A afluência é de tal modo grande, que em 2015, para melhor controlar o acesso de visitantes, a livraria começou a cobrar vouchers de acesso, cujo valor é depois descontado na compra de um livro. Atualmente, esse valor é de quatro euros. Segundo Manuel de Sousa, «cerca de um terço desses vouchers são convertidos em compras de livros». Mas importa referir que a Livraria Lello é a livraria independente que mais livros vende em Portugal.
A saga Harry Potter, da escritora inglesa J. K. Rowlling, acabou por contribuir para a fama da livraria um pouco por todo o mundo. A escritora viveu no Porto durante alguns anos, e terá sido nessa época que começou a escrever as aventuras do feiticeiro de Hogwarts. Há quem garanta que se terá inspirado no belo interior da Livraria Lello para alguns dos cenários da saga, nomeadamente na imponente e artística escadaria de acesso ao piso superior. E muitos são os fãs de Harry Potter que visitam a Lello em busca dessa ligação. A própria livraria desenvolve iniciativas para esses fãs, como foi o caso do jantar ao estilo de Hogwarts, realizado em dezembro passado para um número limitado de pessoas, e que recriou o ambiente do Grande Salão da escola de magia. Uma experiência exclusiva para os mais aficionados, que fizeram da Lello uma paragem obrigatória nos últimos dez anos. No entanto, para Manuel de Sousa, a importância de Harry Potter na afluência à livraria não deve sobrevalorizar-se: «realizamos eventos dedicados ao Harry Potter como o fazemos em relação a Camilo Castelo Branco, por exemplo.

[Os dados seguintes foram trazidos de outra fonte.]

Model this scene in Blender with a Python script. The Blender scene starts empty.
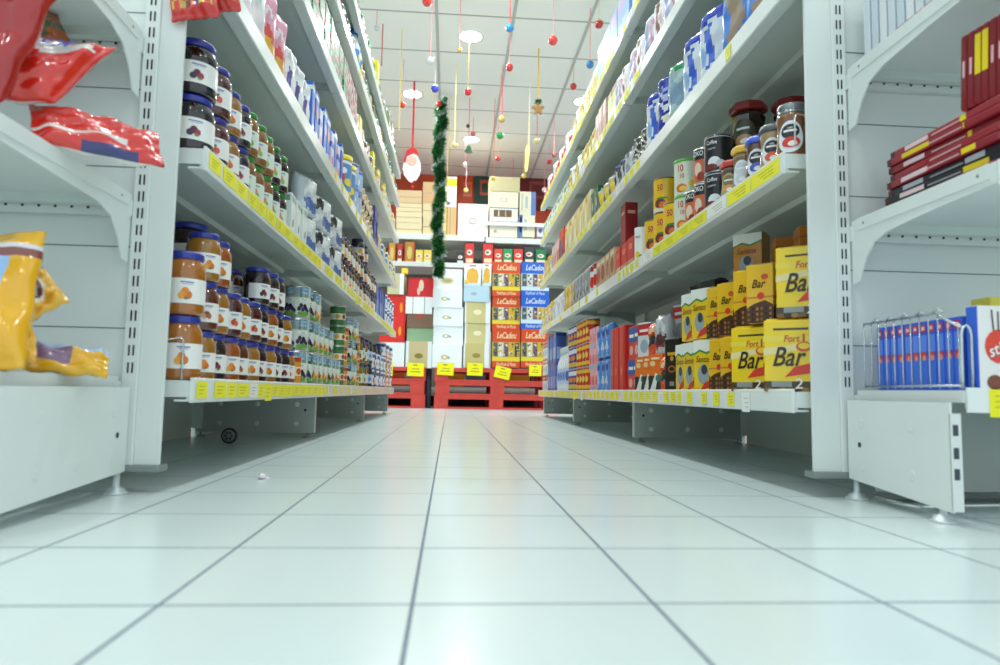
import bpy, bmesh, math, random
from mathutils import Matrix, Vector
C = bpy.context.scene.collection
SC = bpy.context.scene
PI = math.pi
random.seed(7)

# ------------------------------------------------------------------ camera
F_PX = 682.6
EYE = (0.0, 0.0, 0.18)
YAW, PIT, ROL = -.0721, .0863, -.0182
def _rot(d):
    x, y, z = d
    c, s = math.cos(ROL), math.sin(ROL); x, z = x*c + z*s, -x*s + z*c
    c, s = math.cos(PIT), math.sin(PIT); y, z = y*c - z*s, y*s + z*c
    c, s = math.cos(YAW), math.sin(YAW); x, y = x*c - y*s, x*s + y*c
    return Vector((x, y, z))
def at(px, py, Y):
    """world point seen at pixel (px, py) on the plane y = Y"""
    d = _rot(((px-500)/F_PX, 1.0, -(py-332.5)/F_PX))
    return Vector(EYE) + d*(Y/d.y)
cam_data = bpy.data.cameras.new('camera')
cam = bpy.data.objects.new('camera', cam_data); C.objects.link(cam)
R_, F_, U_ = _rot((1, 0, 0)), _rot((0, 1, 0)), _rot((0, 0, 1))
cam.matrix_world = Matrix(((R_.x, U_.x, -F_.x, EYE[0]), (R_.y, U_.y, -F_.y, EYE[1]), (R_.z, U_.z, -F_.z, EYE[2]), (0, 0, 0, 1)))
cam_data.sensor_width = 36; cam_data.lens = F_PX*36/1000
cam_data.clip_start = .02
cam_data.dof.use_dof = True; cam_data.dof.focus_distance = 2.3; cam_data.dof.aperture_fstop = 4.5
SC.camera = cam
# ------------------------------------------------------------------ world, exposure
w = bpy.data.worlds.new('world'); SC.world = w; w.use_nodes = True
w.node_tree.nodes['Background'].inputs[0].default_value = (.82, .945, 1.0, 1)
w.node_tree.nodes['Background'].inputs[1].default_value = 1.42
SC.view_settings.view_transform = 'Standard'; SC.view_settings.look = 'None'
SC.view_settings.gamma = 1; SC.view_settings.use_curve_mapping = False
SC.view_settings.exposure = -.42
LAMP_POWER = 19
LAMP_COL = (.95, 1.0, .985)

# ------------------------------------------------------------------ materials
def lin(h):
    h = h.lstrip('#'); o = []
    for i in (0, 2, 4):
        c = int(h[i:i+2], 16)/255
        o.append(c/12.92 if c <= .04045 else ((c+.055)/1.055)**2.4)
    return (*o, 1)
_m = {}
def mat(col, rough=.45, metal=0, coat=0, emit=0, noise=.05, scale=40, trans=0, bump=0):
    key = (col, rough, metal, coat, emit, noise, scale, trans, bump)
    if key in _m: return _m[key]
    m = bpy.data.materials.new('paint_'+col.strip('#')); m.use_nodes = True
    nt = m.node_tree; b = nt.nodes['Principled BSDF']
    c = lin(col)
    if noise:
        tc = nt.nodes.new('ShaderNodeTexCoord')
        n = nt.nodes.new('ShaderNodeTexNoise'); n.inputs['Scale'].default_value = scale; n.inputs['Detail'].default_value = 3
        r = nt.nodes.new('ShaderNodeMix'); r.data_type = 'RGBA'
        r.inputs['A'].default_value = tuple(x*(1-noise) for x in c[:3])+(1,)
        r.inputs['B'].default_value = tuple(min(1, x*(1+noise)+.002) for x in c[:3])+(1,)
        nt.links.new(tc.outputs['Object'], n.inputs['Vector'])
        nt.links.new(n.outputs['Fac'], r.inputs['Factor']); nt.links.new(r.outputs['Result'], b.inputs['Base Color'])
        if bump:
            bp = nt.nodes.new('ShaderNodeBump'); bp.inputs['Strength'].default_value = bump; bp.inputs['Distance'].default_value = .004
            nt.links.new(n.outputs['Fac'], bp.inputs['Height']); nt.links.new(bp.outputs['Normal'], b.inputs['Normal'])
    else: b.inputs['Base Color'].default_value = c
    b.inputs['Roughness'].default_value = rough; b.inputs['Metallic'].default_value = metal
    b.inputs['Coat Weight'].default_value = coat; b.inputs['Coat Roughness'].default_value = .06
    b.inputs['Transmission Weight'].default_value = trans
    if emit:
        b.inputs['Emission Color'].default_value = c; b.inputs['Emission Strength'].default_value = emit
    _m[key] = m; return m
STEEL = mat('#dfe6e3', .38, noise=.02, scale=6)
STEELG = mat('#d6e0da', .45, noise=.04, scale=8)
PLATE = mat('#aab3ae', .5, noise=.08, scale=14)
DARK = mat('#15181a', .6)
CHROME = mat('#d5dadd', .18, 1, noise=0)
TAGY = mat('#f4ee12', .5, noise=.03)
TAGW = mat('#f2f4f2', .4, noise=.02)
INK = mat('#3a3a33', .6, noise=0)
RAIL = mat('#e6edea', .3, coat=.4, noise=.02)
def pr(c): return mat(c, .35, coat=.25, noise=.03)
def gl(c): return mat(c, .12, coat=1, noise=.12, scale=60)

# ------------------------------------------------------------------ mesh builder
_txt = {}
def text_mesh(s, shear=0):
    if (s, shear) in _txt: return _txt[(s, shear)]
    cu = bpy.data.curves.new('lettering', 'FONT'); cu.body = s; cu.align_x = 'CENTER'; cu.align_y = 'CENTER'; cu.shear = shear
    cu.offset = .012
    cu.resolution_u = 3
    o = bpy.data.objects.new('lettering', cu); C.objects.link(o)
    me = bpy.data.meshes.new_from_object(o.evaluated_get(bpy.context.evaluated_depsgraph_get()))
    r = ([tuple(v.co) for v in me.vertices], [tuple(p.vertices) for p in me.polygons])
    bpy.data.objects.remove(o); bpy.data.curves.remove(cu); bpy.data.meshes.remove(me)
    _txt[(s, shear)] = r; return r
class MB:
    def __init__(s): s.v = []; s.f = []; s.mi = []; s.sm = []; s.mats = []
    def m(s, mt):
        if mt not in s.mats: s.mats.append(mt)
        return s.mats.index(mt)
    def add(s, vs, fs, mt, smooth=False, T=None):
        o = len(s.v)
        if T is not None: vs = [tuple(T @ Vector(v)) for v in vs]
        s.v += [tuple(v) for v in vs]
        for i, f in enumerate(fs):
            s.f.append(tuple(o+k for k in f)); s.mi.append(s.m(mt[i] if isinstance(mt, list) else mt)); s.sm.append(smooth)
        return s
    def box(s, x0, y0, z0, x1, y1, z1, mt, bev=0, T=None, smooth=False):
        if x0 > x1: x0, x1 = x1, x0
        if y0 > y1: y0, y1 = y1, y0
        if z0 > z1: z0, z1 = z1, z0
        if bev:
            bm = bmesh.new(); bmesh.ops.create_cube(bm, size=1)
            for v in bm.verts: v.co = Vector(((x0+x1)/2+v.co.x*(x1-x0), (y0+y1)/2+v.co.y*(y1-y0), (z0+z1)/2+v.co.z*(z1-z0)))
            bmesh.ops.bevel(bm, geom=bm.edges[:], offset=bev, segments=2, profile=.5, affect='EDGES')
            bm.verts.index_update()
            s.add([v.co.copy() for v in bm.verts], [[v.index for v in f.verts] for f in bm.faces], mt, smooth, T); bm.free(); return s
        vs = [(x0, y0, z0), (x1, y0, z0), (x1, y1, z0), (x0, y1, z0), (x0, y0, z1), (x1, y0, z1), (x1, y1, z1), (x0, y1, z1)]
        fs = [(0, 3, 2, 1), (4, 5, 6, 7), (0, 1, 5, 4), (1, 2, 6, 5), (2, 3, 7, 6), (3, 0, 4, 7)]
        return s.add(vs, fs, mt, smooth, T)
    def lathe(s, prof, seg, mt, T=None, smooth=True, th0=0, th1=2*PI, cap=True):
        full = abs(th1-th0-2*PI) < 1e-6; n = seg if full else seg+1
        vs = []; fs = []; ms = []
        for r, z in prof:
            for i in range(n):
                a = th0+(th1-th0)*i/seg; vs.append((r*math.cos(a), r*math.sin(a), z))
        for j in range(len(prof)-1):
            for i in range(seg):
                a = j*n+i; b = j*n+(i+1) % n
                fs.append((a, b, b+n, a+n)); ms.append(mt(j, (i+.5)/seg) if callable(mt) else mt)
        if cap and full:
            fs.append(tuple(reversed(range(n)))); ms.append(ms[0])
            fs.append(tuple((len(prof)-1)*n+i for i in range(n))); ms.append(ms[-2])
        return s.add(vs, fs, ms, smooth, T)
    def tube(s, pts, r, mt, seg=8, taper=1):
        pts = [Vector(p) for p in pts]; vs = []; fs = []
        for k, p in enumerate(pts):
            d = (pts[min(k+1, len(pts)-1)]-pts[max(k-1, 0)]).normalized()
            a = d.orthogonal().normalized() if k == 0 else (a-d*a.dot(d)).normalized()
            b = d.cross(a); rr = r*(1+(taper-1)*k/max(1, len(pts)-1))
            for i in range(seg):
                t = 2*PI*i/seg; vs.append(p+(a*math.cos(t)+b*math.sin(t))*rr)
        for k in range(len(pts)-1):
            for i in range(seg):
                j = (i+1) % seg; fs.append((k*seg+i, k*seg+j, (k+1)*seg+j, (k+1)*seg+i))
        fs.append(tuple(reversed(range(seg)))); fs.append(tuple((len(pts)-1)*seg+i for i in range(seg)))
        return s.add(vs, fs, mt, True)
    def ball(s, c, r, mt, n=10, sz=1):
        prof = [(max(1e-4, r*math.sin(PI*k/n)), -r*sz*math.cos(PI*k/n)) for k in range(n+1)]
        return s.lathe(prof, n*2, mt, Matrix.Translation(c), cap=False)
    def poly(s, pts, d0, d1, mt, plane='yz', T=None):
        """prism of an outline: plane 'yz' is extruded along x from d0 to d1, 'xz' along y, 'xy' along z"""
        def P(p, d): return {'yz': (d, p[0], p[1]), 'xz': (p[0], d, p[1]), 'xy': (p[0], p[1], d)}[plane]
        n = len(pts); vs = [P(p, d0) for p in pts]+[P(p, d1) for p in pts]
        fs = [tuple(range(n)), tuple(reversed(range(n, 2*n)))]+[(i, i+n, (i+1) % n+n, (i+1) % n) for i in range(n)]
        s.add(vs, fs, mt, False, T)
        return s
    # printed marks: M maps (u, v, layer) of a face into space
    def rect(s, fr, u0, v0, u1, v1, mt, lay=1):
        n = 10 if getattr(fr, 'curved', False) else 1
        vs = [fr(u0+(u1-u0)*i/n, v, lay) for i in range(n+1) for v in (v0, v1)]
        return s.add(vs, [(2*i, 2*i+2, 2*i+3, 2*i+1) for i in range(n)], mt)
    def quad(s, fr, ps, mt, lay=1):
        return s.add([fr(u, v, lay) for u, v in ps], [tuple(range(len(ps)))], mt)
    def disc(s, fr, u, v, a, b, mt, lay=1, n=14):
        if not getattr(fr, 'curved', False):
            return s.add([fr(u+a*math.cos(2*PI*i/n), v+b*math.sin(2*PI*i/n), lay) for i in range(n)], [tuple(range(n))], mt)
        k = 4 if a > .12 else 2
        vs = [fr(u, v, lay)]+[fr(u+a*q/k*math.cos(2*PI*i/n), v+b*q/k*math.sin(2*PI*i/n), lay) for q in range(1, k+1) for i in range(n)]
        fs = [(0, 1+i, 1+(i+1) % n) for i in range(n)]
        for q in range(k-1): fs += [(1+q*n+i, 1+(q+1)*n+i, 1+(q+1)*n+(i+1) % n, 1+q*n+(i+1) % n) for i in range(n)]
        return s.add(vs, fs, mt, True)
    def text(s, fr, t, u, v, su, sv, mt, lay=2, shear=0, rot=0):
        vs, fs = text_mesh(t, shear); c, k = math.cos(rot), math.sin(rot)
        return s.add([fr(u+(x*c-y*k)*su, v+(x*k+y*c)*sv, lay) for x, y, _ in vs], fs, mt)
    def mesh(s, name):
        me = bpy.data.meshes.new(name); me.from_pydata(s.v, [], s.f)
        for m_ in s.mats: me.materials.append(m_)
        me.polygons.foreach_set('material_index', s.mi); me.polygons.foreach_set('use_smooth', s.sm); me.update()
        return me
    def build(s, name, parent=None, loc=None):
        o = bpy.data.objects.new(name, s.mesh(name)); C.objects.link(o)
        if parent: o.parent = parent
        if loc is not None: o.location = loc
        return o
def face(kind, w, d, h):
    """frame of a carton face: x in -w/2..w/2, y in -d/2..d/2 (front is -y), z in 0..h; u, v run 0..1"""
    e = .0004
    if kind == 'F': return lambda u, v, l: ((u-.5)*w, -d/2-e*l, v*h)
    if kind == 'R': return lambda u, v, l: (w/2+e*l, (u-.5)*d, v*h)
    if kind == 'L': return lambda u, v, l: (-w/2-e*l, (.5-u)*d, v*h)
    if kind == 'T': return lambda u, v, l: ((u-.5)*w, (v-.5)*d, h+e*l)
def cyl(r, h, a0=-PI/2, span=PI):
    f = lambda u, v, l: ((r+.0004*l)*math.cos(a0+(u-.5)*span), (r+.0004*l)*math.sin(a0+(u-.5)*span), v*h)
    f.curved = True; return f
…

No verão de 2016, a empresa de análises de mercado Nielsen levou a cabo um aprofundado estudo para aferir a força da marca da Livraria Lello junto dos turistas que visitam a cidade do Porto. Recorrendo a entrevistas, entre muitos outros dados, o estudo concluiu que, relativamente à pergunta sobre qual a principal razão de visita à Livraria Lello, eram residuais as respostas que indicavam Harry Potter», refere às Selecções.
O EDIFÍCIO
O imóvel onde está instalada a livraria foi mandado construir propositadamente para essa finalidade, tendo o projeto de construção sido elaborado por Xavier Esteves, um eminente engenheiro da época. Em plena baixa portuense, este edifício sobressai pelo seu estilo neogótico, a sua magnífica fachada com um arco abatido, porta central e duas montras. Por cima do arco, destaca-se a janela tripla, as pilastras e os coruchéus originais. A ladear as janelas sobressaem duas figuras pintadas, da autoria de José Bielman, simbolizando a Arte e a Ciência. Destaque ainda para o rendilhado no topo do edifício e que valoriza ainda mais este monumento, que já mereceu a classificação de património nacional. Mas se o exterior cativa, é o interior da livraria que mais encanta quem lá entra. O visitante sente-se envolvido por um ambiente acolhedor, onde imperam as imensas estantes de madeira e os livros, numa sala dominada pela belíssima escadaria trabalhada que leva ao primeiro andar, também ele único, onde pontuam as estantes a toda a altura, os bancos e as mesas que servem para a exposição de livros. A luminosidade difusa da livraria, que lhe confere uma aura de magia, é proporcionada pelo belo vitral instalado ao centro do teto, todo ele trabalhado, e onde se pode ler o lema da Livraria Lello: Decus in Labore («Dignidade no Trabalho»).
Com 112 anos, o edifício da Lello já passou por diversas e profundas obras de restauro. Nos últimos dois anos, foram muitas as obras realizadas, feitas quase sempre durante a noite para não perturbar as visitas diurnas. Ao todo foram investidos dois milhões de euros: «A Livraria Lello está num estado muito próximo do que terá tido em 1906, aquando da sua inauguração. Mas enquanto as obras da primeira fase do restauro, terminada em julho de 2016, incidiram na reabilitação da cobertura, no restauro da fachada e do vitral, em 2017 a intervenção incidiu no interior do edifício, nomeadamente na recuperação completa de madeiras e estuques, na reformulação da instalação elétrica e da iluminação e na instalação de um novo sistema de ar condicionado. Estas obras vieram também possibilitar a abertura ao público de salas até agora reservadas, nomeadamente criando uma oficina viva de encadernação e caligrafia e uma secção dedicada ao livro raro e de luxo.
A compra e venda de livros antigos é precisamesamente uma área que pretendemos desenvolver cada vez mais», garante Manuel de Sousa.